Je ne chante ni pour oiseau, ni pour fleur, ni pour neige, ni pour gelée, ni pour neige, ni pour chaleur,… je ne chante pas, je n’ai jamais chanté pour nulle joie de ce genre, mais je chante pour la dame à qui vont mes pensées et qui est la plus belle du monde[2].

Ces débuts ne manquent pas de grâce, ni les précédents de poésie. Les premiers surtout rappellent par leur fraîcheur les origines populaires de la chanson courtoise. Ils expriment à merveille la joie de vivre qui s’empare des hommes et des choses à la sortie de l’hiver. Seulement ces débuts se ressemblent trop ; ils fatiguent par leur monotonie ; le charme disparaît assez vite. C’est certainement la partie la plus conventionnelle de la chanson. Qui en connaît quelques-uns connaît du même coup tous les autres. Le thème est trop simple et surtout il reparaît trop souvent. Ce n’est pas d’ailleurs la seule partie conventionnelle de la chanson. Pour le fond, la convention y règne aussi en souveraine ; mais ce n’est pas le lieu d’y insister ici ; renvoyons-en l’étude au chapitre consacré à la doctrine de l’amour courtois.

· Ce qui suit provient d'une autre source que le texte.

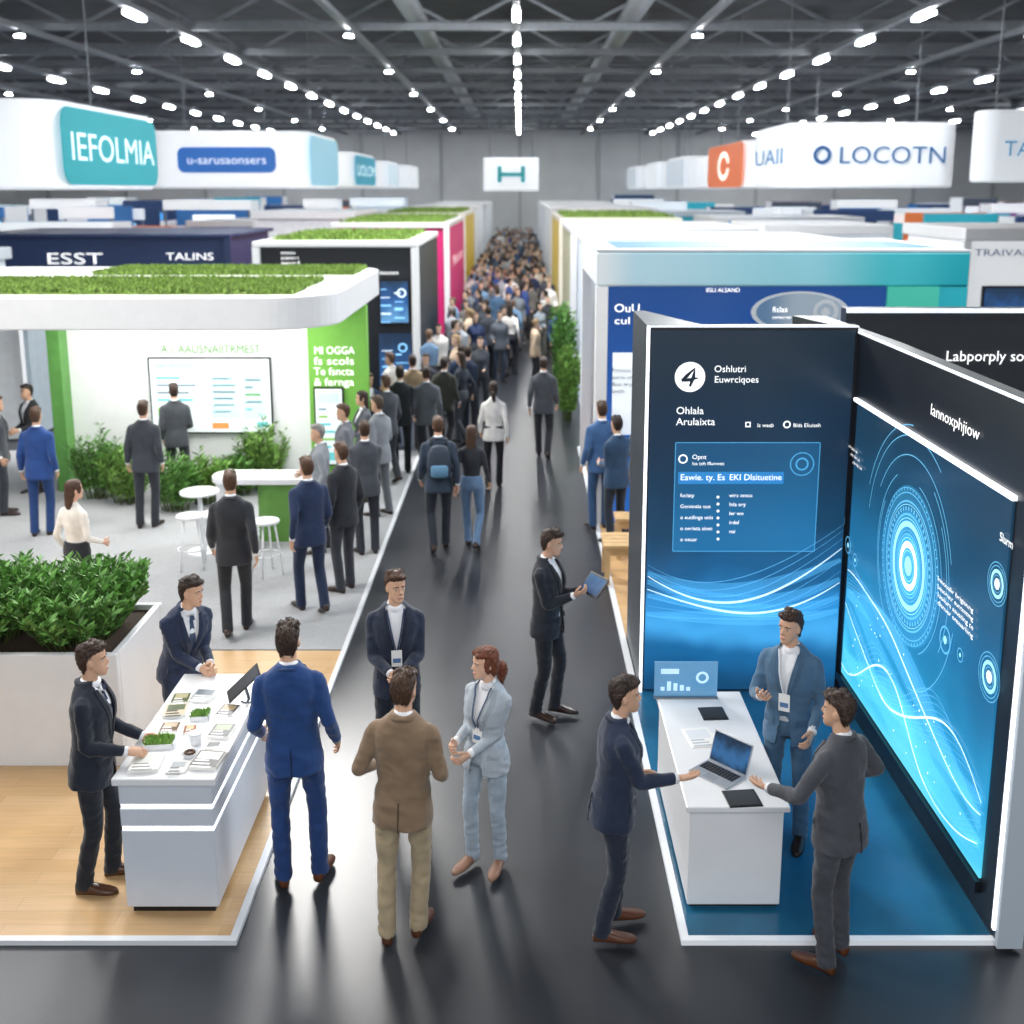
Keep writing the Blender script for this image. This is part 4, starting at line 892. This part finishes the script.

Un autre genre lyrique dispute presque la première place à la chanson dans la poésie provençale c’est le sirventés[3] (fr. serventois). On n’est pas d’accord

  1. Peire Rogier, Tan no plou ni venta (M. W. I, 120 ; Gr., 8).
  2. Raimbaut d’Orange, Non chant per auzel ni per flor (M. W. I, 77 ; Gr., 32).
  3. Sirventés : la vraie forme provençale est sirventes ; nous l’accentuons pour mieux marquer que l’accent doit porter sur la dernière syllabe.